→ What is needed: Images should be left out, and everything else in the listing reproduced exactly.

+--

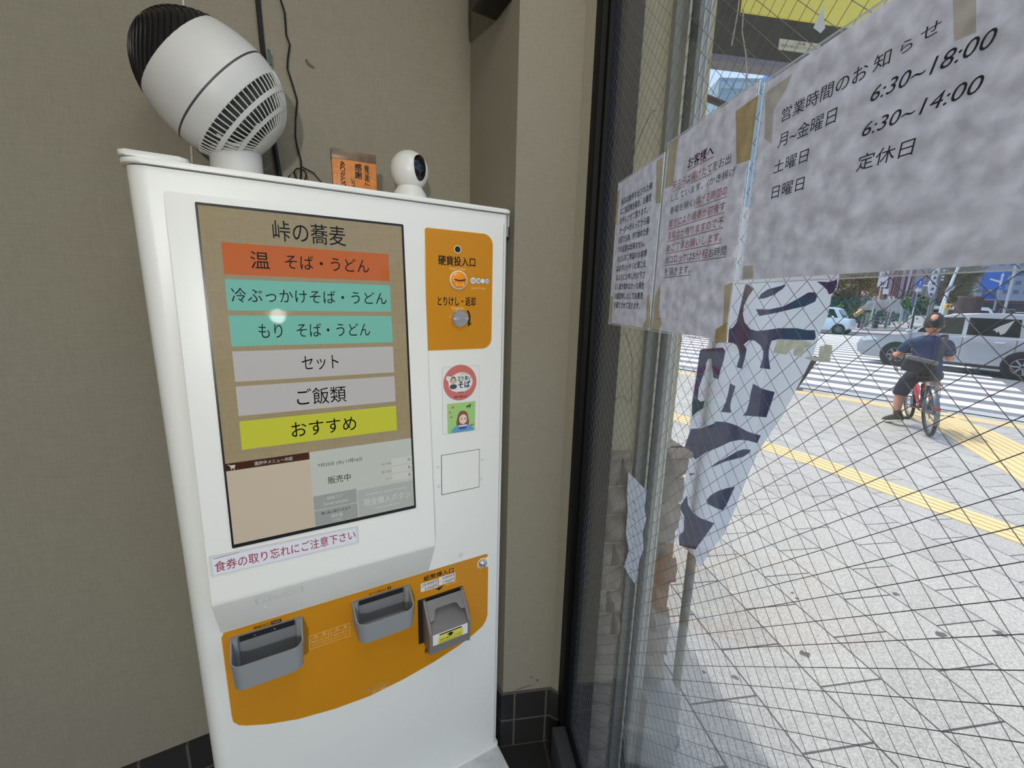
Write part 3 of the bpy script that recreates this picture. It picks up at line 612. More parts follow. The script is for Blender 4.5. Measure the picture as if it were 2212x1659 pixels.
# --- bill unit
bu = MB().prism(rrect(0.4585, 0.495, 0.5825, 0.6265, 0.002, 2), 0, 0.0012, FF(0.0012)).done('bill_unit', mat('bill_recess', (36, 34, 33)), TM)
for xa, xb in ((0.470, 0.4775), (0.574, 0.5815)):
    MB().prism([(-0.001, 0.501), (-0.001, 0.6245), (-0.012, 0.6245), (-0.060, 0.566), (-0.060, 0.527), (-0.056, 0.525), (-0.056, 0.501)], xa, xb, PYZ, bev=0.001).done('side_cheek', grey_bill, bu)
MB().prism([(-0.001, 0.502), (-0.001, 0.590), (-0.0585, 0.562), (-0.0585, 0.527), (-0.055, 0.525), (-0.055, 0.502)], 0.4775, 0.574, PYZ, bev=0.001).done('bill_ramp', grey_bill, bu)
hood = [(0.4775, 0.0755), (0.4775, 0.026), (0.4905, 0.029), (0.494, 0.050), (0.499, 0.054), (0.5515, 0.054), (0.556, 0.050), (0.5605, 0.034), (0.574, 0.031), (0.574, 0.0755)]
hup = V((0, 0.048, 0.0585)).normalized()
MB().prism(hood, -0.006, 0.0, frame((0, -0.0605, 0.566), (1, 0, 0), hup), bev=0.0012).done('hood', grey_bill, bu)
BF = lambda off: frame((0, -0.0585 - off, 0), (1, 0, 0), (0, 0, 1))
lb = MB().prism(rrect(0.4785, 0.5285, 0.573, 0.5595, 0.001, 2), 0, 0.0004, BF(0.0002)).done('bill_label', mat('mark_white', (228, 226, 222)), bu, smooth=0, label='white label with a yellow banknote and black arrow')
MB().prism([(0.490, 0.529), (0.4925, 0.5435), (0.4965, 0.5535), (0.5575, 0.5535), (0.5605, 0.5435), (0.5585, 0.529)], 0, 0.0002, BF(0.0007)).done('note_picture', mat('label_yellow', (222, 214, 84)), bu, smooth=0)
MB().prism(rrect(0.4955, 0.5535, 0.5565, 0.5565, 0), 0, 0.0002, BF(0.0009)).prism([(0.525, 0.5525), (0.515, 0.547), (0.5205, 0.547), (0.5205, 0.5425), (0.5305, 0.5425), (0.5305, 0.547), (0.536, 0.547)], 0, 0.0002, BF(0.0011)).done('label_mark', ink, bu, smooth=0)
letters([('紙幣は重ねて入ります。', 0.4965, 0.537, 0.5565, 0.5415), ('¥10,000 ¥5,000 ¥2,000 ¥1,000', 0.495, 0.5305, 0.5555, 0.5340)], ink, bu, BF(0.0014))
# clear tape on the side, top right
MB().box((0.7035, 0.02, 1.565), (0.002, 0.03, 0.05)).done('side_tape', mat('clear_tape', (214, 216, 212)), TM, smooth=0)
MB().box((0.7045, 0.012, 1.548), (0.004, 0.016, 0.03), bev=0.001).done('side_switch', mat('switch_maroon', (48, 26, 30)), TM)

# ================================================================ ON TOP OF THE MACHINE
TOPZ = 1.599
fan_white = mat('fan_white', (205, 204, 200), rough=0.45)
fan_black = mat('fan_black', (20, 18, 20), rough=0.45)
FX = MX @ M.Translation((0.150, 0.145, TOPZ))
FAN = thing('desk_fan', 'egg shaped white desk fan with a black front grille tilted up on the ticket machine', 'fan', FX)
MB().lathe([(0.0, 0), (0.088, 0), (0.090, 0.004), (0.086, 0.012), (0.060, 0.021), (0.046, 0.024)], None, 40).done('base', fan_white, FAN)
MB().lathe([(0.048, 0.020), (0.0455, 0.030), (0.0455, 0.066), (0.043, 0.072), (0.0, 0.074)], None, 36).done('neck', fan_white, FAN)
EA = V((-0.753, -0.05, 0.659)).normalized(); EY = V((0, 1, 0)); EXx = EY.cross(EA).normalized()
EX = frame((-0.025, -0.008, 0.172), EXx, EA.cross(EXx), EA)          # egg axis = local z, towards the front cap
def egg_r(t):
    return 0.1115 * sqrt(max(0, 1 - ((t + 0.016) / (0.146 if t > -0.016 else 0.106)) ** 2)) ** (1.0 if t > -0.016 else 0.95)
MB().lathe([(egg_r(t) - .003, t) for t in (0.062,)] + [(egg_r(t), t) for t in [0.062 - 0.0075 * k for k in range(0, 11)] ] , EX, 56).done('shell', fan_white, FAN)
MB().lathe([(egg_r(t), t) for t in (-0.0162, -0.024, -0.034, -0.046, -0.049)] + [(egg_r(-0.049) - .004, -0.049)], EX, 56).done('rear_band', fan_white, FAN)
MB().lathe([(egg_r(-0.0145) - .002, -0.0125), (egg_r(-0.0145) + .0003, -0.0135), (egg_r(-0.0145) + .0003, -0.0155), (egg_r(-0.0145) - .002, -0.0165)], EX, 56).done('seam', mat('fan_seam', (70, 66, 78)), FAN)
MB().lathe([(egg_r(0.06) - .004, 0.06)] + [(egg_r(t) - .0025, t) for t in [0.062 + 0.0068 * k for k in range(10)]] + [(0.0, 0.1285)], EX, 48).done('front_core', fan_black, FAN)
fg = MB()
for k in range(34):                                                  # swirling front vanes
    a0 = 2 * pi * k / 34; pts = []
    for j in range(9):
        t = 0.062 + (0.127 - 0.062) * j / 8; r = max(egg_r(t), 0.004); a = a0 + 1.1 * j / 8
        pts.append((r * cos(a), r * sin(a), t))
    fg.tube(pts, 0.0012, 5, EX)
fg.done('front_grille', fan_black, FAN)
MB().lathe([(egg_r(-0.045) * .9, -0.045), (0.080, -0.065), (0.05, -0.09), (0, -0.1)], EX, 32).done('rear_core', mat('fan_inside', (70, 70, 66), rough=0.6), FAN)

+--

→ Correct response:
Write part 3 of the bpy script that recreates this picture. It picks up at line 612. More parts follow. The script is for Blender 4.5. Measure the picture as if it were 2212x1659 pixels.
# --- bill unit
bu = MB().prism(rrect(0.4585, 0.495, 0.5825, 0.6265, 0.002, 2), 0, 0.0012, FF(0.0012)).done('bill_unit', mat('bill_recess', (36, 34, 33)), TM)
for xa, xb in ((0.470, 0.4775), (0.574, 0.5815)):
    MB().prism([(-0.001, 0.501), (-0.001, 0.6245), (-0.012, 0.6245), (-0.060, 0.566), (-0.060, 0.527), (-0.056, 0.525), (-0.056, 0.501)], xa, xb, PYZ, bev=0.001).done('side_cheek', grey_bill, bu)
MB().prism([(-0.001, 0.502), (-0.001, 0.590), (-0.0585, 0.562), (-0.0585, 0.527), (-0.055, 0.525), (-0.055, 0.502)], 0.4775, 0.574, PYZ, bev=0.001).done('bill_ramp', grey_bill, bu)
hood = [(0.4775, 0.0755), (0.4775, 0.026), (0.4905, 0.029), (0.494, 0.050), (0.499, 0.054), (0.5515, 0.054), (0.556, 0.050), (0.5605, 0.034), (0.574, 0.031), (0.574, 0.0755)]
hup = V((0, 0.048, 0.0585)).normalized()
MB().prism(hood, -0.006, 0.0, frame((0, -0.0605, 0.566), (1, 0, 0), hup), bev=0.0012).done('hood', grey_bill, bu)
BF = lambda off: frame((0, -0.0585 - off, 0), (1, 0, 0), (0, 0, 1))
lb = MB().prism(rrect(0.4785, 0.5285, 0.573, 0.5595, 0.001, 2), 0, 0.0004, BF(0.0002)).done('bill_label', mat('mark_white', (228, 226, 222)), bu, smooth=0, label='white label with a yellow banknote and black arrow')
MB().prism([(0.490, 0.529), (0.4925, 0.5435), (0.4965, 0.5535), (0.5575, 0.5535), (0.5605, 0.5435), (0.5585, 0.529)], 0, 0.0002, BF(0.0007)).done('note_picture', mat('label_yellow', (222, 214, 84)), bu, smooth=0)
MB().prism(rrect(0.4955, 0.5535, 0.5565, 0.5565, 0), 0, 0.0002, BF(0.0009)).prism([(0.525, 0.5525), (0.515, 0.547), (0.5205, 0.547), (0.5205, 0.5425), (0.5305, 0.5425), (0.5305, 0.547), (0.536, 0.547)], 0, 0.0002, BF(0.0011)).done('label_mark', ink, bu, smooth=0)
letters([('紙幣は重ねて入ります。', 0.4965, 0.537, 0.5565, 0.5415), ('¥10,000 ¥5,000 ¥2,000 ¥1,000', 0.495, 0.5305, 0.5555, 0.5340)], ink, bu, BF(0.0014))
# clear tape on the side, top right
MB().box((0.7035, 0.02, 1.565), (0.002, 0.03, 0.05)).done('side_tape', mat('clear_tape', (214, 216, 212)), TM, smooth=0)
MB().box((0.7045, 0.012, 1.548), (0.004, 0.016, 0.03), bev=0.001).done('side_switch', mat('switch_maroon', (48, 26, 30)), TM)

# ================================================================ ON TOP OF THE MACHINE
TOPZ = 1.599
fan_white = mat('fan_white', (205, 204, 200), rough=0.45)
fan_black = mat('fan_black', (20, 18, 20), rough=0.45)
FX = MX @ M.Translation((0.150, 0.145, TOPZ))
FAN = thing('desk_fan', 'egg shaped white desk fan with a black front grille tilted up on the ticket machine', 'fan', FX)
MB().lathe([(0.0, 0), (0.088, 0), (0.090, 0.004), (0.086, 0.012), (0.060, 0.021), (0.046, 0.024)], None, 40).done('base', fan_white, FAN)
MB().lathe([(0.048, 0.020), (0.0455, 0.030), (0.0455, 0.066), (0.043, 0.072), (0.0, 0.074)], None, 36).done('neck', fan_white, FAN)
EA = V((-0.753, -0.05, 0.659)).normalized(); EY = V((0, 1, 0)); EXx = EY.cross(EA).normalized()
EX = frame((-0.025, -0.008, 0.172), EXx, EA.cross(EXx), EA)          # egg axis = local z, towards the front cap
def egg_r(t):
    return 0.1115 * sqrt(max(0, 1 - ((t + 0.016) / (0.146 if t > -0.016 else 0.106)) ** 2)) ** (1.0 if t > -0.016 else 0.95)
MB().lathe([(egg_r(t) - .003, t) for t in (0.062,)] + [(egg_r(t), t) for t in [0.062 - 0.0075 * k for k in range(0, 11)] ] , EX, 56).done('shell', fan_white, FAN)
MB().lathe([(egg_r(t), t) for t in (-0.0162, -0.024, -0.034, -0.046, -0.049)] + [(egg_r(-0.049) - .004, -0.049)], EX, 56).done('rear_band', fan_white, FAN)
MB().lathe([(egg_r(-0.0145) - .002, -0.0125), (egg_r(-0.0145) + .0003, -0.0135), (egg_r(-0.0145) + .0003, -0.0155), (egg_r(-0.0145) - .002, -0.0165)], EX, 56).done('seam', mat('fan_seam', (70, 66, 78)), FAN)
MB().lathe([(egg_r(0.06) - .004, 0.06)] + [(egg_r(t) - .0025, t) for t in [0.062 + 0.0068 * k for k in range(10)]] + [(0.0, 0.1285)], EX, 48).done('front_core', fan_black, FAN)
fg = MB()
for k in range(34):                                                  # swirling front vanes
    a0 = 2 * pi * k / 34; pts = []
    for j in range(9):
        t = 0.062 + (0.127 - 0.062) * j / 8; r = max(egg_r(t), 0.004); a = a0 + 1.1 * j / 8
        pts.append((r * cos(a), r * sin(a), t))
    fg.tube(pts, 0.0012, 5, EX)
fg.done('front_grille', fan_black, FAN)
MB().lathe([(egg_r(-0.045) * .9, -0.045), (0.080, -0.065), (0.05, -0.09), (0, -0.1)], EX, 32).done('rear_core', mat('fan_inside', (70, 70, 66), rough=0.6), FAN)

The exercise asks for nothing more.